Goddard Scientist to Give Hoxton Lecture on March 22

March 12, 2007 -- John Mather, a Nobel Prize-winning scientist at the Goddard Space Flight Center in Greenbelt, Md., and a professor at the University of Maryland, will give the 37th annual Hoxton Lecture in Physics on Thurs., March 22, at 7:30 p.m. in the Chemistry Building Auditorium (Room 402). The title of Mather’s talk is, “From the Big Bang to the Nobel Prize.” A reception will follow.

Mather shared the 2006 Nobel Prize with his colleague, George Smoot of the University of California, Berkeley, for their measurements of the “fossil” microwave radiation left over from the Big Bang. The work of Mather and Smoot and their colleagues has contributed to a deeper understanding of the evolution of the universe in its early stages.
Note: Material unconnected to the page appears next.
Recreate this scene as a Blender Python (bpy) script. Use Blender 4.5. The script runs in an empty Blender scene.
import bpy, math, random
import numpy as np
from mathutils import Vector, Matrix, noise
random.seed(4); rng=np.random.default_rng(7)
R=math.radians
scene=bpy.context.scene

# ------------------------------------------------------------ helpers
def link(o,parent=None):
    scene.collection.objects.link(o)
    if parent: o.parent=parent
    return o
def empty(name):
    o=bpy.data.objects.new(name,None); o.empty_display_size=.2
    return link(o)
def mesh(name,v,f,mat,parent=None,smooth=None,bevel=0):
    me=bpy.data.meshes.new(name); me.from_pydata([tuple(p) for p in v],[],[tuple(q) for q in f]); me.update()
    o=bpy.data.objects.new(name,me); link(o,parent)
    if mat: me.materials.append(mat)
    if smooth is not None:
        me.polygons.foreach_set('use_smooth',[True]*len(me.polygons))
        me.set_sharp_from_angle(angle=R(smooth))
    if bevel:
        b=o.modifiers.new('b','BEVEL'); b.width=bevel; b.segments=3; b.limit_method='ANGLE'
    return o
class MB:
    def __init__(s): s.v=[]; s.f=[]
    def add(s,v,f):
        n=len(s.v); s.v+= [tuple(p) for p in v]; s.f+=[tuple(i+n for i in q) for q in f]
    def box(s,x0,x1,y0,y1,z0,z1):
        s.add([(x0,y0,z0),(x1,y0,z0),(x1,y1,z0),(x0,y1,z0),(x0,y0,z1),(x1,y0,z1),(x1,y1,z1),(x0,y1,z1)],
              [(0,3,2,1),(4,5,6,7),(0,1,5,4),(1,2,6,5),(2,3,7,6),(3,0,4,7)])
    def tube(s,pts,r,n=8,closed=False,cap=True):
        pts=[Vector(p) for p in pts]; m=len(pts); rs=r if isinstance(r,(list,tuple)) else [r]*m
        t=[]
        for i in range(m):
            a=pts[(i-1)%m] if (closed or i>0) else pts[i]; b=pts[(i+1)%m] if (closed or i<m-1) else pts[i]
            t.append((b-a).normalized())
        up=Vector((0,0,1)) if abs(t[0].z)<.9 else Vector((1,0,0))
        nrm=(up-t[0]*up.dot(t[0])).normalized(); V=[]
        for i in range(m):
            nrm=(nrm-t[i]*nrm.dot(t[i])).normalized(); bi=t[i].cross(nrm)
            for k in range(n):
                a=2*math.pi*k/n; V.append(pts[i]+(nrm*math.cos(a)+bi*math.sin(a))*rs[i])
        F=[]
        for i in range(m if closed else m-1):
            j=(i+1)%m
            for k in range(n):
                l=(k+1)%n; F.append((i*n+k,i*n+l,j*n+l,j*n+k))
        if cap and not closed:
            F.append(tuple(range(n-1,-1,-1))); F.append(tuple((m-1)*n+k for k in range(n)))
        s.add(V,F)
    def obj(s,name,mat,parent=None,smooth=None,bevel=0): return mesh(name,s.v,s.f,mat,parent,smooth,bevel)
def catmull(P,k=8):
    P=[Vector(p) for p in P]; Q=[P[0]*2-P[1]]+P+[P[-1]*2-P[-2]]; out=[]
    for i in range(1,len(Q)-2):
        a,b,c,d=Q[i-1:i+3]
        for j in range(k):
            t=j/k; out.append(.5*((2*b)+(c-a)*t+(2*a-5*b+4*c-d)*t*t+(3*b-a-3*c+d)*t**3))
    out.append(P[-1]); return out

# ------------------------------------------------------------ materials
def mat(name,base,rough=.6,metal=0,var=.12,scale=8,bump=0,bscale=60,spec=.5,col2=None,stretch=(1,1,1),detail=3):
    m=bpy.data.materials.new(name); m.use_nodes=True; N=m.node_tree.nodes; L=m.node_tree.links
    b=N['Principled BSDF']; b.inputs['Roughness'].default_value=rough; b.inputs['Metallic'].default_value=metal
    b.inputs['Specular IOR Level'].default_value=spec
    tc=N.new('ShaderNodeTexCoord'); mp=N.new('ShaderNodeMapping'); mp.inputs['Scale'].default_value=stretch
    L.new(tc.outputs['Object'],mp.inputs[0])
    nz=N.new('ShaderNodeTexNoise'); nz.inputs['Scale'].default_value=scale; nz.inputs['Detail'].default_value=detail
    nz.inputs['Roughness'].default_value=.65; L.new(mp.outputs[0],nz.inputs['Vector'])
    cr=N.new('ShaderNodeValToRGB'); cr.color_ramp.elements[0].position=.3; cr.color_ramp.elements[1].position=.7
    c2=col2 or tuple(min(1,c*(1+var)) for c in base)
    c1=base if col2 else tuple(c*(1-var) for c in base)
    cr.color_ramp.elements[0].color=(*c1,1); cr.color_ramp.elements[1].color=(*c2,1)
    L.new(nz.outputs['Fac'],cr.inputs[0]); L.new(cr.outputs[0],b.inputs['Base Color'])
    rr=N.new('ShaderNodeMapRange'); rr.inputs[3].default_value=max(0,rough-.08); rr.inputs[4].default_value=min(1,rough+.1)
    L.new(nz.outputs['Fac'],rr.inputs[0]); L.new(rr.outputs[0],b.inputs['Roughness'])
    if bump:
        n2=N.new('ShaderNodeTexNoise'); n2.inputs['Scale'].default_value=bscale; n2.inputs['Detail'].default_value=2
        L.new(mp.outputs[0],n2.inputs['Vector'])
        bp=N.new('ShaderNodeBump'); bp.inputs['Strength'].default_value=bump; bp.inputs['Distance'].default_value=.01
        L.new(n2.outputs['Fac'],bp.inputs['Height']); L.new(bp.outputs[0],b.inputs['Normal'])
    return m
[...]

Using the COBE Cosmic Background Explorer satellite to make detailed measurements of the variation of this radiation from point to point in the sky, they detected differences at the level of one part in 100,000.  These differences map the density variations of matter in the early universe to give a “photo” of the universe some 300,000 years after the big bang.  Without these variations there would be no “seed” for the galaxies and stars to form.  This technique has spawned a second generation of satellite detectors called the Wilkerson Microwave Anisotropy Probe (WMAP), continuing this seminal work with greater precision.

In the early part of the 20th century, it was thought that the universe was static and stable with the stars and galaxies having a net zero motion with respect to one another. Astronomers such as Edwin Hubble subsequently discovered that the universe is expanding, rather than static. This became known as the Big Bang.  For the better part of 100 years the standard view of the universe was that its expansion rate was gradually slowing down under the influence of the gravity of its components. The question was only whether the universe would come to a stop and fall back in on itself, come to a halt at infinite time, or continue to expand forever. The discovery that the expansion rate of the universe is actually increasing under the effect of what has become known as Dark Energy has in the last few years changed the mindset in place since Hubble’s observations. The Big Bang is continuing!

Llewellyn G. Hoxton, for whom the lecture series is named, was a professor of physics at U.Va. and served as department chairman from 1907 to 1948. Throughout those years Hoxton considered it to be of great importance to convey to students the excitement of new developments in physics.

The Hoxton Lectures were inaugurated by the Department of Physics in 1971 to share the viewpoints of physicists on topics where their expertise may offer new insights. These free lectures are intended to be interesting and provocative.